GIVEN PROBLEM – From the first line of the data down to and including the line with "z + 0.003))", copy everything exactly, leaving out pictures.

INPUT MATERIAL –
:::
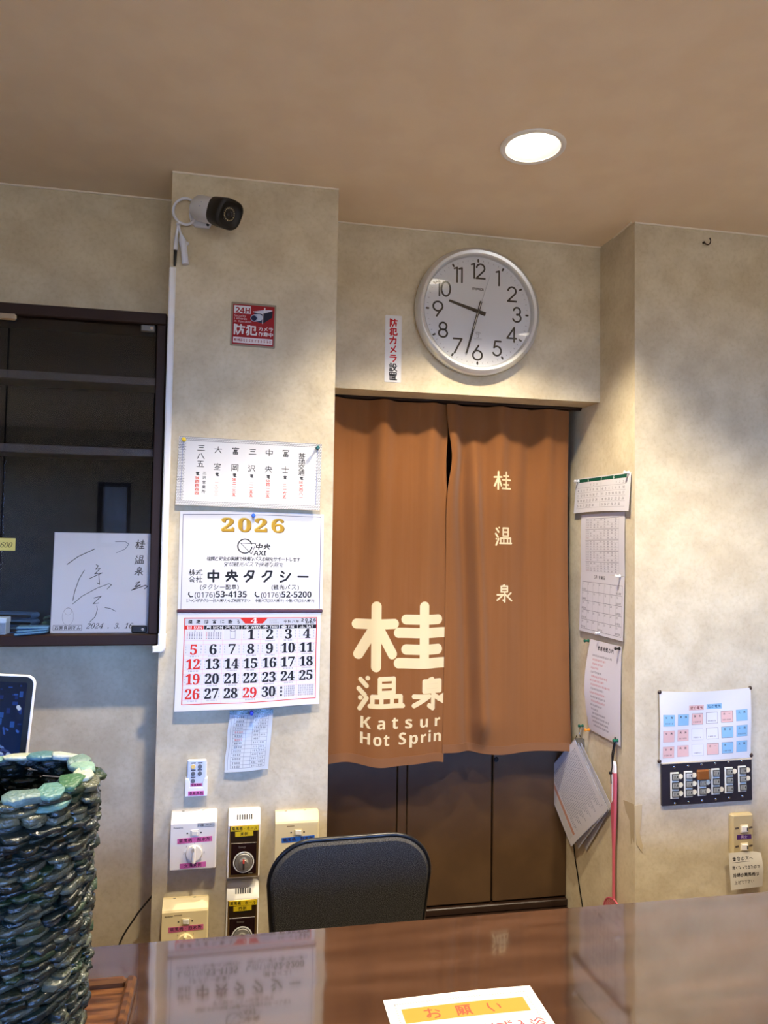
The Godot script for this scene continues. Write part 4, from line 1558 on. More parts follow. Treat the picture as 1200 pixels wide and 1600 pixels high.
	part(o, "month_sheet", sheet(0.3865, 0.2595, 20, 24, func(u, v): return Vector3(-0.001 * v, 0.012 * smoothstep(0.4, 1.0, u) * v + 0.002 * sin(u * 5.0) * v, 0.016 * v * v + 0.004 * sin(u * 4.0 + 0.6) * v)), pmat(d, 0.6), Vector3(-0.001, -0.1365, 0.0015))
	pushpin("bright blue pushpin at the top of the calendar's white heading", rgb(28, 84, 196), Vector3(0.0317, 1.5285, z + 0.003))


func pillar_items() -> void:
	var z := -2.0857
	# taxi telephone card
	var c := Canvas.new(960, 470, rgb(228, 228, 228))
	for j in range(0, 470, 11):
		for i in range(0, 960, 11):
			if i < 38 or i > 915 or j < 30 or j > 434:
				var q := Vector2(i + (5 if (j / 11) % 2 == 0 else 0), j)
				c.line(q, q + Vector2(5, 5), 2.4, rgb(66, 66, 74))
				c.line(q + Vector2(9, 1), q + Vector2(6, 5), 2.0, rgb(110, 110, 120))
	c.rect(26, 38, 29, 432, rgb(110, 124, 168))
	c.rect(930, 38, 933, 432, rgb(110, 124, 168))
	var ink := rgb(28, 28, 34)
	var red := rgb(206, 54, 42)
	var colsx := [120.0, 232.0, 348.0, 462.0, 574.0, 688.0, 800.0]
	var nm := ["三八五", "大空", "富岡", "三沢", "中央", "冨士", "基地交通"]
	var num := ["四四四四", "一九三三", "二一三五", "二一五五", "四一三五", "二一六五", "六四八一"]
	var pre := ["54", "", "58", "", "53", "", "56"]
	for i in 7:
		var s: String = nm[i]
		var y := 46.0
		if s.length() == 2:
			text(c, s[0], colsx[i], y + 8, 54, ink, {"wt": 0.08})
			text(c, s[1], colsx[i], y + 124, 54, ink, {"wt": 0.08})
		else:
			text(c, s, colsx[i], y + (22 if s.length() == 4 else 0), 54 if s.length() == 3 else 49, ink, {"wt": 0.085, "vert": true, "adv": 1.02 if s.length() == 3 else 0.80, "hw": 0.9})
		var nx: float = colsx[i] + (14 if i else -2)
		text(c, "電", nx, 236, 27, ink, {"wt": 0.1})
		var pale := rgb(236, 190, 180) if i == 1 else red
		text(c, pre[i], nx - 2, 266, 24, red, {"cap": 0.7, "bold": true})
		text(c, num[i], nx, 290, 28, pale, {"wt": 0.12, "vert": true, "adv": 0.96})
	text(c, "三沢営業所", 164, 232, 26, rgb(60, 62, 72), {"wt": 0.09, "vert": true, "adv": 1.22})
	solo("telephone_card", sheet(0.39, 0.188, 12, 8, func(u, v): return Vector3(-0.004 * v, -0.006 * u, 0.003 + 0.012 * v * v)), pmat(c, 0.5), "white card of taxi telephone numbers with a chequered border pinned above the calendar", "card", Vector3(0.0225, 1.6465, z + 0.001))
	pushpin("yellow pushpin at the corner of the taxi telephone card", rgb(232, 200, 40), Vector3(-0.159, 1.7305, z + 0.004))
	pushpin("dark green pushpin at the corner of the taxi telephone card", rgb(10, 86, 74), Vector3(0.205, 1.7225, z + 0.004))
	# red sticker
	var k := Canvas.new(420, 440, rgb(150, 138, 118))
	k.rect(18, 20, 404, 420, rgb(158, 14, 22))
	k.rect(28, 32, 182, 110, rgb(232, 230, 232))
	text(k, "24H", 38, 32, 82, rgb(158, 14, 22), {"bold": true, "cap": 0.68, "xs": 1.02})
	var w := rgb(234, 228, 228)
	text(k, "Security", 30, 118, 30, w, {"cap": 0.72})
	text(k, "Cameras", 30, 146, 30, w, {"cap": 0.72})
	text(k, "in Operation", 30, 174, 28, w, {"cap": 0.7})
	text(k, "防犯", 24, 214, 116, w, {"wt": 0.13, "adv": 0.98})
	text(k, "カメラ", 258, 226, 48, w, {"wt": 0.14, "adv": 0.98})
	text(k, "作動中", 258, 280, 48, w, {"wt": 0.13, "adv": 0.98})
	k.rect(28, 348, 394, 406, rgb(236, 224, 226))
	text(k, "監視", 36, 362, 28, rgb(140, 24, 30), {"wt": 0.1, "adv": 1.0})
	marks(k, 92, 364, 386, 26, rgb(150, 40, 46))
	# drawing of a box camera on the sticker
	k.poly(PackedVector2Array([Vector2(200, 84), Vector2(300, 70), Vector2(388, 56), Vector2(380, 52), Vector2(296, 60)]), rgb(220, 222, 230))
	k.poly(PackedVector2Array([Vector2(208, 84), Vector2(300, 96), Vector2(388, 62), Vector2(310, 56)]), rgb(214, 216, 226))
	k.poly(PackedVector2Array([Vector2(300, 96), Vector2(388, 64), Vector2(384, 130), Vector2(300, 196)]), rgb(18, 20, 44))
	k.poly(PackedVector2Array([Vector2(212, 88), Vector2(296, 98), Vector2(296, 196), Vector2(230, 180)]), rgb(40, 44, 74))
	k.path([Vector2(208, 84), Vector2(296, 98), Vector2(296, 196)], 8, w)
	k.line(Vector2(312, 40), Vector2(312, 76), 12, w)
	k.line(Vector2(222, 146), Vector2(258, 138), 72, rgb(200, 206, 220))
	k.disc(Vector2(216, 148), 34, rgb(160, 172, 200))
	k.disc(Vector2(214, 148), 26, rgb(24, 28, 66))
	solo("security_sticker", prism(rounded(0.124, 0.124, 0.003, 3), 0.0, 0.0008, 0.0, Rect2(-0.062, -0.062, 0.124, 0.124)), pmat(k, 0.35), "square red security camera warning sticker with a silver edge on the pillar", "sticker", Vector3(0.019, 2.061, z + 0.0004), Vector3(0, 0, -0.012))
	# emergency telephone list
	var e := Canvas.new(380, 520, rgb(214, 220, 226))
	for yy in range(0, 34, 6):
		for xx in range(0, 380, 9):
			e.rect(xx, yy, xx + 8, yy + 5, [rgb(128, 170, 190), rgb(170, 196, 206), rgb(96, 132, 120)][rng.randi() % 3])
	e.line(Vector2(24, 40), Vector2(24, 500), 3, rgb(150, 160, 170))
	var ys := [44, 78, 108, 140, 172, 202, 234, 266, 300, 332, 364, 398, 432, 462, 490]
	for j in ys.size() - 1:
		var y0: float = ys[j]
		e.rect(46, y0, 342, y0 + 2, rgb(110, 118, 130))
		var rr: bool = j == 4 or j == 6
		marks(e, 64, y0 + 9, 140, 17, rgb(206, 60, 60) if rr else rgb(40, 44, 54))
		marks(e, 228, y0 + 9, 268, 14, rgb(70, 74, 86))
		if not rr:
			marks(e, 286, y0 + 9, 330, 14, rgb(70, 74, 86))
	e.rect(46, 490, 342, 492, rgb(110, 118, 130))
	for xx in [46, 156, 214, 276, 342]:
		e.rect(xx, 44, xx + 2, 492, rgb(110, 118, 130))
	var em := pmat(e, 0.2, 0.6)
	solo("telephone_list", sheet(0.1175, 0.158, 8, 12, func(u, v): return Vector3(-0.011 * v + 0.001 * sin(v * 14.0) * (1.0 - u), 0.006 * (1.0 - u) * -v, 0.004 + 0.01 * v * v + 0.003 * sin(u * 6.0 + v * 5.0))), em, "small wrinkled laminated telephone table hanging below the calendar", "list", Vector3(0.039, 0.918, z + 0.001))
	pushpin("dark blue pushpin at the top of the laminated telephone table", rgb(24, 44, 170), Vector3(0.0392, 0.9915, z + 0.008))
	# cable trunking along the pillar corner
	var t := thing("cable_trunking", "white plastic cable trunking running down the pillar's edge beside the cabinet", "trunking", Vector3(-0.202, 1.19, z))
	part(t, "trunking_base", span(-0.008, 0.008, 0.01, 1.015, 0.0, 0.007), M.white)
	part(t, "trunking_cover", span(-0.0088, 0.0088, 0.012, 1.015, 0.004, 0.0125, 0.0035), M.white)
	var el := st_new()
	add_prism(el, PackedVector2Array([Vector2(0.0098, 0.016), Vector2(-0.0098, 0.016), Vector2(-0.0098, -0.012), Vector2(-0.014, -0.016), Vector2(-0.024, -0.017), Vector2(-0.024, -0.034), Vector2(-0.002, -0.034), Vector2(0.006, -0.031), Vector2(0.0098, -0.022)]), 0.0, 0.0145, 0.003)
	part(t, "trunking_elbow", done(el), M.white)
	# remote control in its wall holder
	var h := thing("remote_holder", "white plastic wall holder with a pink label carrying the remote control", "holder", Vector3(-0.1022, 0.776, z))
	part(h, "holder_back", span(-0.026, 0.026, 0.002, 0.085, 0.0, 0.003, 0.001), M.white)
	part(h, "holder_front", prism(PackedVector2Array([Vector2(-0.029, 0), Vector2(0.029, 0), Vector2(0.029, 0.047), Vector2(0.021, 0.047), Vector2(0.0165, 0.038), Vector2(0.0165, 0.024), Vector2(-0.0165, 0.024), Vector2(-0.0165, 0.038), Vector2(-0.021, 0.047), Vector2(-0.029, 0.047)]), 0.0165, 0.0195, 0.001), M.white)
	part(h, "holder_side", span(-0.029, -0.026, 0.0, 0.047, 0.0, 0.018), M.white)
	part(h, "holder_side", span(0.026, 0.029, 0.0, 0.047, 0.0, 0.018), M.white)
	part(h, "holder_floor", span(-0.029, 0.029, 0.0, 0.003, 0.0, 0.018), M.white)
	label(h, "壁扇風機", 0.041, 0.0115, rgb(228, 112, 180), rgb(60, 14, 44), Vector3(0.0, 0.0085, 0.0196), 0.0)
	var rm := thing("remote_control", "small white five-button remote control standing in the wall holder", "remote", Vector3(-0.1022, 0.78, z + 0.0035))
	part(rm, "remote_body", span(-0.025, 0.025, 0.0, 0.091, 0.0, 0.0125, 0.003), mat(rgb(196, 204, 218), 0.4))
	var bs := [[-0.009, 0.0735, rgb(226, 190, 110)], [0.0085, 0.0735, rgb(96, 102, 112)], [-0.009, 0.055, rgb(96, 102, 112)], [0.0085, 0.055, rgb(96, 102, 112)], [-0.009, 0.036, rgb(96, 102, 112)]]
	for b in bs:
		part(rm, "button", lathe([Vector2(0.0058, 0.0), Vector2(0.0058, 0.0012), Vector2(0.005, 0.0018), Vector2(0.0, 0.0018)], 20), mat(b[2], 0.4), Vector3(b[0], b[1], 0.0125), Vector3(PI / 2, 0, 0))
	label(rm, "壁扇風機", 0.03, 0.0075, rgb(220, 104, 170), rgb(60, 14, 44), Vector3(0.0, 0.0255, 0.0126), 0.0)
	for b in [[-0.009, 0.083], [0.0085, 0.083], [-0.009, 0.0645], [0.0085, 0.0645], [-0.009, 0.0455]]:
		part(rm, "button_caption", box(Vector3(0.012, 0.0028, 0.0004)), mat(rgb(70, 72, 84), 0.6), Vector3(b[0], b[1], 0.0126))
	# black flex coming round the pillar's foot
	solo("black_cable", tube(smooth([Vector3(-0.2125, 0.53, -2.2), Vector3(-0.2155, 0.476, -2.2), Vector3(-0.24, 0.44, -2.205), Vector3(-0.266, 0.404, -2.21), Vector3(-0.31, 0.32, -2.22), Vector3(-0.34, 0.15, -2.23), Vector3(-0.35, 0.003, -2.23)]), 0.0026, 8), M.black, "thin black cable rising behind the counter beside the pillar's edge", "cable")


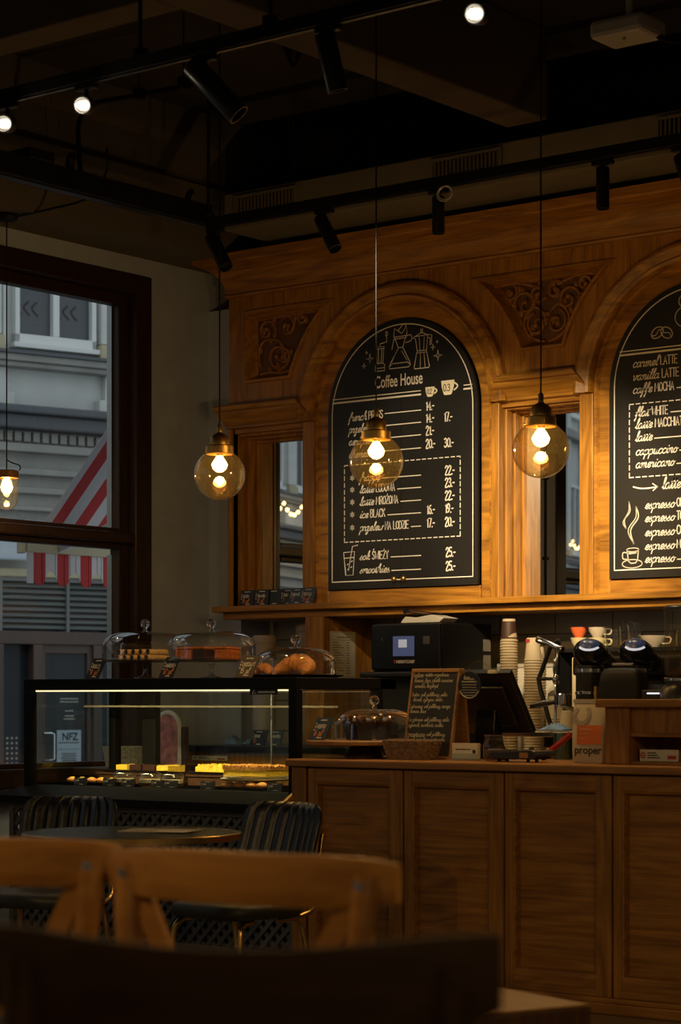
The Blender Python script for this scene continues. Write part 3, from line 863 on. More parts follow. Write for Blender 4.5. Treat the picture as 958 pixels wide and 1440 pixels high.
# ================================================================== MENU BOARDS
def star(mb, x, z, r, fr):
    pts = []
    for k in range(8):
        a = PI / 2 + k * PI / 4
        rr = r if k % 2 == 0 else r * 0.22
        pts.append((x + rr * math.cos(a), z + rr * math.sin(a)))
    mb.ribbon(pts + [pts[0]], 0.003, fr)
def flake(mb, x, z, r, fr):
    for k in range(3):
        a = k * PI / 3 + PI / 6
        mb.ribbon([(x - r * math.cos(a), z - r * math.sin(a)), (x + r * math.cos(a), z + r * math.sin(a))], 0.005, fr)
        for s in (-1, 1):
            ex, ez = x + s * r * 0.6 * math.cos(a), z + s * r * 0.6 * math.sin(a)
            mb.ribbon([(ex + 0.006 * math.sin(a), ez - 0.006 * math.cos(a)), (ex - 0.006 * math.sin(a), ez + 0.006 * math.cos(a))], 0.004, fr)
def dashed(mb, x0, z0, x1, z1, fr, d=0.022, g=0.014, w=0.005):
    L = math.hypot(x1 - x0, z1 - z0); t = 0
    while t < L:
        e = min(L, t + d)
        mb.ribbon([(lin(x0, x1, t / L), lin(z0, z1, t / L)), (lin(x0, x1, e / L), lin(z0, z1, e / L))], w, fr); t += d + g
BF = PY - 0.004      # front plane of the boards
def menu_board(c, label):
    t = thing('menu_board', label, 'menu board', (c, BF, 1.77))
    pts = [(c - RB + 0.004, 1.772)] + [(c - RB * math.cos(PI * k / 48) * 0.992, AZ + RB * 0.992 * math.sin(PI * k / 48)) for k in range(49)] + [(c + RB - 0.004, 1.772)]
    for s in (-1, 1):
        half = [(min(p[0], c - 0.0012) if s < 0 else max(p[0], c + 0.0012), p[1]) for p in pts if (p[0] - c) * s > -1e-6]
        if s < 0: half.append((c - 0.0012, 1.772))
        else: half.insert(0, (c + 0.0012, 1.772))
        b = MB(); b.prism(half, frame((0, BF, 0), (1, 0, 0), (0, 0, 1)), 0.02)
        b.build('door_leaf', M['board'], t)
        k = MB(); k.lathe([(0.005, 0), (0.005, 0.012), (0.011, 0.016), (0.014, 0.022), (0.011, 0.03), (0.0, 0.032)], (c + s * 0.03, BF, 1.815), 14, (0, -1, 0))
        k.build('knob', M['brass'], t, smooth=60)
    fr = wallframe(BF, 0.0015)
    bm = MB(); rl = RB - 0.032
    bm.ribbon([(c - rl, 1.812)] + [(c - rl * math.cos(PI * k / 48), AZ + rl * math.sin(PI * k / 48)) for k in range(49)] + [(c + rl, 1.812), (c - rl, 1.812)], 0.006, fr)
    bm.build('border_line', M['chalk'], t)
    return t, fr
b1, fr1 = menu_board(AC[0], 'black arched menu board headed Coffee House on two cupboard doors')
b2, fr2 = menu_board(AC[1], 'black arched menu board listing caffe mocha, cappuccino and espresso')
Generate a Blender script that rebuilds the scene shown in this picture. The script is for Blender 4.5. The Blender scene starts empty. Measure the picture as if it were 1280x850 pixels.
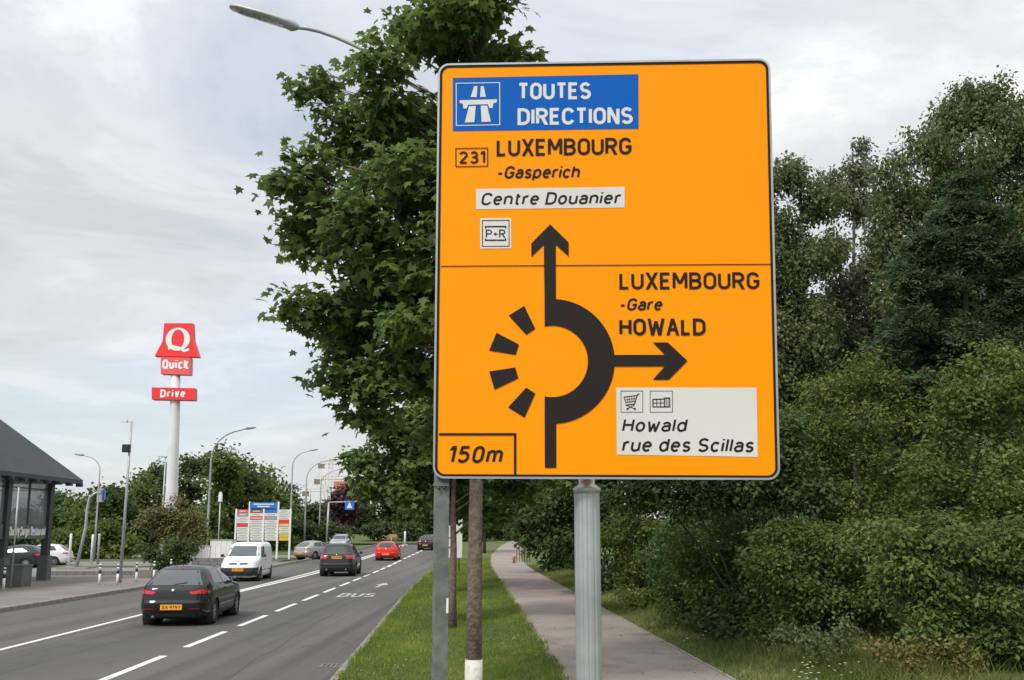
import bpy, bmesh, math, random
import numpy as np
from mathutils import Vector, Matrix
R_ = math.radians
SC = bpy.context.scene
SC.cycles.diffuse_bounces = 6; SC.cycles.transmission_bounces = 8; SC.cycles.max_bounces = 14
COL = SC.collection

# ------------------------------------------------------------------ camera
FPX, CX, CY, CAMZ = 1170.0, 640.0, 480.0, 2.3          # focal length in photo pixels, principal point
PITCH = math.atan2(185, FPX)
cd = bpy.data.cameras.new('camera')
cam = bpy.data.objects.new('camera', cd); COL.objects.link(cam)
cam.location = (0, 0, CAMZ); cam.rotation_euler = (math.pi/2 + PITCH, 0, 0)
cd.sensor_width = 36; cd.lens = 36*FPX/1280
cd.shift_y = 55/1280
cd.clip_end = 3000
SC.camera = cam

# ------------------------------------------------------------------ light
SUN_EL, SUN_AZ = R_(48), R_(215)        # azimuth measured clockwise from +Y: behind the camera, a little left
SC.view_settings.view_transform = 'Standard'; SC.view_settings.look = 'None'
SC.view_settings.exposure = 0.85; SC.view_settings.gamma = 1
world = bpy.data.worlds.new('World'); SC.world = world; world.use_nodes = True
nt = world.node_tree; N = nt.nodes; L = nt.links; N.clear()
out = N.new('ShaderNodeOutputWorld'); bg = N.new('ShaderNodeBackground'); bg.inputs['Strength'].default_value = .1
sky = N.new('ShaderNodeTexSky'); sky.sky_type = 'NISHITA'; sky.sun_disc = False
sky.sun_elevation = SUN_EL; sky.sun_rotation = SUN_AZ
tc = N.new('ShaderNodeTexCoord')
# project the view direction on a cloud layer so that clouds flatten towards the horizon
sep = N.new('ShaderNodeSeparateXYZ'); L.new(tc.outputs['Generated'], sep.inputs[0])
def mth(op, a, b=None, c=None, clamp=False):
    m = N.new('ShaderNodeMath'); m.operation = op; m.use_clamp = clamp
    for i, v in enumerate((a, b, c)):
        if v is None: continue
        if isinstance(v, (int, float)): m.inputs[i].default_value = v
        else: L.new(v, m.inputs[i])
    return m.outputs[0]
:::
TASK RESPONSE –
The Godot script for this scene continues. Write part 4, from line 1558 on. More parts follow. Treat the picture as 1200 pixels wide and 1600 pixels high.
	part(o, "month_sheet", sheet(0.3865, 0.2595, 20, 24, func(u, v): return Vector3(-0.001 * v, 0.012 * smoothstep(0.4, 1.0, u) * v + 0.002 * sin(u * 5.0) * v, 0.016 * v * v + 0.004 * sin(u * 4.0 + 0.6) * v)), pmat(d, 0.6), Vector3(-0.001, -0.1365, 0.0015))
	pushpin("bright blue pushpin at the top of the calendar's white heading", rgb(28, 84, 196), Vector3(0.0317, 1.5285, z + 0.003))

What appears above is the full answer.